IMG_20170910_155852.jpg

Jadi, bahagia itu tidak akan bergeser ketika kalimat ajaib ini diucapkan. Bahkan di dalam Alquran, kalimat ini menjadi pembuka dari semua ayat-ayat suci. Sudah banyak tafsir mengenai ayat dalam surah al-Fatihah tersebut. Rupanya salah satu dampak terbesar dari kalimat ajaib ini adalah menghadirkan kebagian pada manusia. Kalau anda tidak percaya, silahkan pejam mata dan ucapkan berulang-ulang kalimat ajaib ini. Jiwa dan pikiran akan tenang, menang, dan senang. Tiga kaitan kata ini akan menghadirkan perasaan bahagia. Jika anda mengalami hal sebaliknya, maka ada yang keliru dalam akal dan batin anda.

Sort:  

Mungkin sejatinya bahagia di dunia ini tidak lama dan akan bergeser, bahagia di akhirat kelak lah yang akan kekal abadi di surga nanti , insyaAllah.

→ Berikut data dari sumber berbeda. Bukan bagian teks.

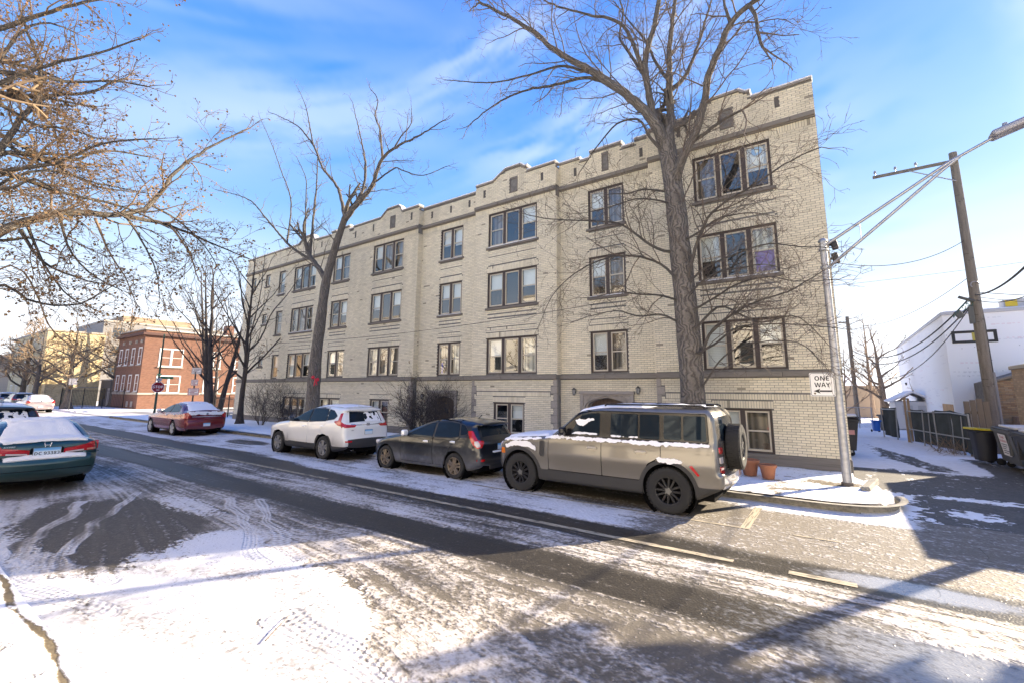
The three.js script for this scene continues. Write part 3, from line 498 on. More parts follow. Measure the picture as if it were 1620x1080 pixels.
// lanterns by the doors
function lantern(x, y, z, label) {
  const t = thing('wall_lantern', label, 'wall lantern', [x, y, z], 0, 'lanterns beside the entrances'); const a = new MB(); a.box(-.04, -.06, 0, .04, .1, .02, .006); a.tube([V3(0, .06, .01), V3(0, .1, .06), V3(0, .09, .11)], .01, 6); a.put('bracket', M(.05, .05, .05, { roughness: .5 }), t);
  const b = new MB(); b.geo(new THREE.ConeGeometry(.095, .08, 6), mt(0, .1, .11)); b.geo(new THREE.CylinderGeometry(.03, .05, .03, 6), mt(0, -.13, .11)); for (let k = 0; k < 6; k++) { const q = k * Math.PI / 3; b.bar(V3(Math.sin(q) * .075, .06, .11 + Math.cos(q) * .075), V3(Math.sin(q) * .045, -.12, .11 + Math.cos(q) * .045), .006, 4); } b.put('cage', M(.05, .05, .05, { roughness: .5 }), t);
  part('shade', new THREE.CylinderGeometry(.066, .04, .17, 6), M(.5, .5, .48, { roughness: .35, transmission: .3, thickness: 0 }), t, [0, -.03, .11]);
}
lantern(-8.06, 2.2, -15.48, 'wall lantern left of the arched stone entrance, on its hatchback side'); lantern(-5.58, 2.26, -15.48, 'wall lantern between the arched stone entrance and the thick tree trunk'); lantern(-16.2, 1.93, -15.48, 'wall lantern on cream brick above the big bare bush');
// ---------------------------------------------------------------- cars
// region meshing: the part of a grid where sdf < 0, lifted onto a surface lift(u, v, inset) -> [x, y, z]
function polySDF(pts) {
  const n = pts.length;
  return (x, y) => {
    let d = 1e9, s = 1;
    for (let i = 0, j = n - 1; i < n; j = i++) {
      const ex = pts[j][0] - pts[i][0], ey = pts[j][1] - pts[i][1], wx = x - pts[i][0], wy = y - pts[i][1], t = clamp((wx * ex + wy * ey) / (ex * ex + ey * ey)), bx = wx - ex * t, by = wy - ey * t;
      d = Math.min(d, bx * bx + by * by);
      const a = y >= pts[i][1], b = y < pts[j][1], c = ex * wy > ey * wx; if ((a && b && c) || (!a && !b && !c)) s = -s;
    }
    return s * Math.sqrt(d);
  };
}
const AND = (...f) => (x, y) => { let m = -1e9; for (const g of f) m = Math.max(m, g(x, y)); return m; };
const OR = (...f) => (x, y) => { let m = 1e9; for (const g of f) m = Math.min(m, g(x, y)); return m; };
const NOT = (f) => (x, y) => -f(x, y), GROW = (f, d) => (x, y) => f(x, y) - d;
const CIRC = (cx, cy, r) => (x, y) => Math.hypot(x - cx, y - cy) - r;
const BOX2 = (x0, x1, y0, y1, r = .015) => (x, y) => { const qx = Math.abs(x - (x0 + x1) / 2) - (x1 - x0) / 2 + r, qy = Math.abs(y - (y0 + y1) / 2) - (y1 - y0) / 2 + r; return Math.hypot(Math.max(qx, 0), Math.max(qy, 0)) + Math.min(Math.max(qx, qy), 0) - r; };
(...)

Benar Bang. Kebahagiaan itu lebih kekal daripada di Dunia yang terus bergeser-geser. Tanx.

Bahagia, kata menjadi idola siapapun. Benar pak, bahagia sebuah perasaan menyenangkan. Anehnya, masih ramai org identik kan bahagia dgn harta melimpah, padahal org kaya tersebut, tidur malam saja payah minum obat.
Sangat tepat jika bahagia diperoleh saat kita selalu bersyukur, dgn ucapan ajaib "alhamdulillah,"Krn kemujarapan asma Allah ini, mampu meneduhkan hati dgn pemikiran positif. Bagi saya, tahap kebahagiaan, saat mampu menyenangkan istri dan anak saya. Kebahagiaan itu lebih tinggi derajatnya, dari pada kebahagiaan lainnya.
Tetap semangat lahirkan posting asik lainnya pak🙏

Benar Abang, bahagia itu harus akan objek. Jangan-jangam bahagia itu ketika kita mampu membahagiakan orang lain. Karena itu, memberi jauh lebih bahagia ketimbang menerima. Berikan yang terbaik bagi orang disekitar kita. Siapa tahu itu modal awal menuju situasi kebahagiaan....tanx.

Inilah ungkapan kalimat yang mungkin dirasakan oleh orang lain, tapi tidak tahu bagaimana untuk diungkapkan atau ditulis.

Saya pun agak sukar menulis, karena bahagia itu adalah rasa dalam situasi tertentu. Makanya, sukar dinarasikan dalam kata-kata.

Benar pak, bersyukur dengan mengucapkan kalimat ajaib itu membuat perasaan kita menjadi tenang dan senang.

Ada dua lagi kata kunci, semoga ada waktu untuk mengupasnya. Tanx.